It is impossible for a regular polygon to have a focus, vertex, and point of a parabola

Question

A conjecture I made about four years ago about parabolas and vertex and focus regular polygons

I think the problem is related to algebra and number theory and not to geometry despite the geometric way of phrasing the problem

The conjecture states that it is impossible for a regular polygon whose sidelength is FV where F is the focus and V the vertex of a parabola to have a vertex belonging to the parabola that is different from vertex V. Although it is possible to get an infinite number of good approximations, it is impossible to get a completely accurate case

These are, for example, some numbers that give polygons that have a vertex that roughly belongs to a parabola:

$14,25,31,38,44,45,52,60,68,77,85,94,...$

I couldn't find a way to deal with the issue, whoever can help please be so kind

This conjecture can also be strengthened in several ways, for example we can accept regular stellar polygons

Answer 1

This is not a solution, just some thoughts on the question.

Let's consider WLOG a regular polygon of unit radius with $n$ sides, center $C$ and vertices $V, F, P_1, P_2,\dots P_{n-2}$.

The distance $P_kF$ from vertex $P_k$ to focus is given by: $$ P_kF=2\sin{k\pi\over n}. $$ The distance $P_kH$ from vertex $P_k$ to directrix is: $$ P_kH=\sin{(2k+1)\pi\over n}+3\sin{\pi\over n}. $$

$P_k$ lies on the parabola only if those distances are equal among them, that is if $$ 2\sin{k\pi\over n}=\sin{(2k+1)\pi\over n}+3\sin{\pi\over n}. $$ Hence we should prove that the above equality cannot hold for any integer $k$ between $1$ and $n-2$.

Answer 2

Here is a complement to the previous answer by @Intelligenci Pauca, providing an unexpected visualization of the issue.

Let us give the name $R(n,k)$ to relationship

$$R(n,k) : \ \ \ \sin{(2k+1)\pi\over n}-2\sin{k\pi\over n}+3\sin{\pi\over n}=0\tag{1}$$

considered in this answer.

The objective is to establish that

$$ \forall \ \text{(fixed)} \ n>2 , \ \forall k, \ 1 \le k \le n-2, \ R(n,k) \ \text{cannot hold} \tag{2}$$

The logic is now as follows.

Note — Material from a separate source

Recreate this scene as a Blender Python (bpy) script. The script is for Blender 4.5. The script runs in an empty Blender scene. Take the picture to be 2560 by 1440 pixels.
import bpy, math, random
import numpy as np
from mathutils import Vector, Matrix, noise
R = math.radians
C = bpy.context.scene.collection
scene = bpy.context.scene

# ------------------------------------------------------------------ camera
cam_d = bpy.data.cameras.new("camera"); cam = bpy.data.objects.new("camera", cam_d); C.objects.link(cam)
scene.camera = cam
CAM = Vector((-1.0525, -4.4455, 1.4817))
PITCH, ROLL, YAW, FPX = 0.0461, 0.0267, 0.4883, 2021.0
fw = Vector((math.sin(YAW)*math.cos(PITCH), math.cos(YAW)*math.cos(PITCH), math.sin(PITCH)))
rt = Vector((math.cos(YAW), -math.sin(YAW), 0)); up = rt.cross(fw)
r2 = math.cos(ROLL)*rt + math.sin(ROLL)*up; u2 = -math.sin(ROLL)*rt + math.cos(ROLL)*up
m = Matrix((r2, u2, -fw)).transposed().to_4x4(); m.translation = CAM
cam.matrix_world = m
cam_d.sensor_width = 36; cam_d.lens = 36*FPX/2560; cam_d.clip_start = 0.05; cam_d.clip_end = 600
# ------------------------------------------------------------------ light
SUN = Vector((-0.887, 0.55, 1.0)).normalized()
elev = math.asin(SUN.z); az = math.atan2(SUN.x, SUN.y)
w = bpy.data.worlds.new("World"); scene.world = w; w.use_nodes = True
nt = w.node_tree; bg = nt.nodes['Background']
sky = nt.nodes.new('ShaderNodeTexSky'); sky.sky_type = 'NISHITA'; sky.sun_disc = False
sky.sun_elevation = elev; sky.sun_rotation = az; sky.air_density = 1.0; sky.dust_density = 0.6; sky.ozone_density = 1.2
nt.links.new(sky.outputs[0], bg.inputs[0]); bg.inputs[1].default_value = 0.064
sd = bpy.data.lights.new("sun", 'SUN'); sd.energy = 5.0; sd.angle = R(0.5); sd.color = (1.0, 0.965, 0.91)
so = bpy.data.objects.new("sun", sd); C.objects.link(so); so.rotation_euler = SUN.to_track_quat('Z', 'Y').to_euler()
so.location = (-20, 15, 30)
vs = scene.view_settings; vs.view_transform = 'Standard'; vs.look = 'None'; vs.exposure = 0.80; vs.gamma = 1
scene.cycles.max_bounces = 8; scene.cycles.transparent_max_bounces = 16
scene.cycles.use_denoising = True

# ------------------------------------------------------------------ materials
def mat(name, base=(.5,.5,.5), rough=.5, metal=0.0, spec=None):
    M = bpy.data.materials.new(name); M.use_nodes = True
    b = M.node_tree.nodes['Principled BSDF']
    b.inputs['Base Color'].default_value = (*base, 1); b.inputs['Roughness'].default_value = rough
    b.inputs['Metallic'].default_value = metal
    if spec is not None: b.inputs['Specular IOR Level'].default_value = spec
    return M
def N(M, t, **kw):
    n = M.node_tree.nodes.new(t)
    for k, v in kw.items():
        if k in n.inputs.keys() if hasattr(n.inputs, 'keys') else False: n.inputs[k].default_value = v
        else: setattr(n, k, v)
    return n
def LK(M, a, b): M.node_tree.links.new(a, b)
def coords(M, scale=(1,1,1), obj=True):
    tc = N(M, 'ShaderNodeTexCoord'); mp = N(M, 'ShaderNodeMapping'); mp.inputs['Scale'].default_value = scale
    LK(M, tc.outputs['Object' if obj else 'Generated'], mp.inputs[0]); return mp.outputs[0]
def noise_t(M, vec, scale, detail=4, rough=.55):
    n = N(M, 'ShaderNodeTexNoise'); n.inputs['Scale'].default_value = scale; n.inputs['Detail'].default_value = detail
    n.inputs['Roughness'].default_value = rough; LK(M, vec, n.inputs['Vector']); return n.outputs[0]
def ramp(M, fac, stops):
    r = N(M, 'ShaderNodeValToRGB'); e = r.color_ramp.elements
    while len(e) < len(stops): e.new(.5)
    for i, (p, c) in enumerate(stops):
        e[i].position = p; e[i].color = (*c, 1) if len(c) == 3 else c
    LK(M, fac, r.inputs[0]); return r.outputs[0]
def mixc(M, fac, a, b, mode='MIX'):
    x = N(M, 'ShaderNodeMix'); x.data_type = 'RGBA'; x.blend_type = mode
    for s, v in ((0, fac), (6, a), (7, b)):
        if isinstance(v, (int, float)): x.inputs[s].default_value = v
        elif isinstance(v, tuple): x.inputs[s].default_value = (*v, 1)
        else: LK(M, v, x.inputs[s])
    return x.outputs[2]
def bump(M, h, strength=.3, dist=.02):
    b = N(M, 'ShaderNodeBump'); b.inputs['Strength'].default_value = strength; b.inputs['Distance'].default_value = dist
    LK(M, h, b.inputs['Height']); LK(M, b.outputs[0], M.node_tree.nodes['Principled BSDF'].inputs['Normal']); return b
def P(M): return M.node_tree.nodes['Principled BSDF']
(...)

The negation of (2) is equivalent to :

$$z_{k,n}=w^{2k+1}-2w^k+3w=w(w^{2k}-2w^{k-1}+3) \ \text{where} \ w:=e^{i \pi/n} \ \text{is a real number}\tag{4}$$

(many thanks to @ronno who was the first to point a reasoning error in a first draft of this "answer").

We just have to express that this negation of (2) under the form (4) leads to a contradiction.

For a fixed $n$, when $k$ varies, the set of points $z_{k,n}$ belongs in fact to a cardioid (as shown on the figure). Why that ? They are images of the unit disk by the transformation

$$f(z)=w\left((z-\tfrac{1}{w})^2+3-\tfrac{1}{w^2}\right)\tag{5}$$

(just plug $z=w^k$ in (5) and expand to see the connection with (4)).

In this way, constraint (2) has been "visualized" : just look at the points of intersection of the astroid with the real axis : this point musn't be of the form $w^k$... which is the case in all examples I have taken.

Fig. 1 : Cardioids in the cases $n=10$ and $n=30$ with the relevant points $w_{k,n}$.

Remark : In order to understand why the cardioids can be obtained from circles by squaring in the complex domain, see for example here.

Answer 3

Again, not a full answer, but just to provide a different possible approach: say the parabola has equation $4y=x^2$, so that its vertex is $V(0,0)$ and focus $F(0,1)$. (There's no need to be more general about the position of the focus since it just scales the whole system.)

We can construct two regular $n$-gons with $FV$ as a side; let's take the one with non-positive $x$-coordinates to match the earlier diagrams.

This polygon has sidelength $1$, circumradius $\frac{1}{2}\csc \frac{\pi}{n}$, and centre $\left(-\frac{1}{2}\cot \frac{\pi}{n}, \frac{1}{2}\right)$. All points of the polygon lie on its circumcircle, $$\left(x+\frac{1}{2}\cot \frac{\pi}{n}\right)^2+\left(y-\frac{1}{2}\right)^2=\frac{1}{4}\csc^2 \frac{\pi}{n}$$

After a bit of tidying up, this is $$x^2+x\cot \frac{\pi}{n}+y(y-1)=0$$

This intersects the parabola at the origin, and at $$x=2\sqrt[3]{\tan\frac{\pi}{2n}}-2\sqrt[3]{\cot\frac{\pi}{2n}},\quad y=\sqrt[3]{\tan^2\frac{\pi}{2n}}+\sqrt[3]{\cot^2\frac{\pi}{2n}}-2$$

I haven't found these forms very useful to work with yet, but perhaps someone else might have an idea.

Two possible lines of thought are

1. Equate either the $x$ or $y$ coordinate above with one of the points on the polygon, and show no solution exists

2. Switch to the complex plane and use properties of roots of unity (this switch may be useful earlier on).

Any thoughts on a way to proceed?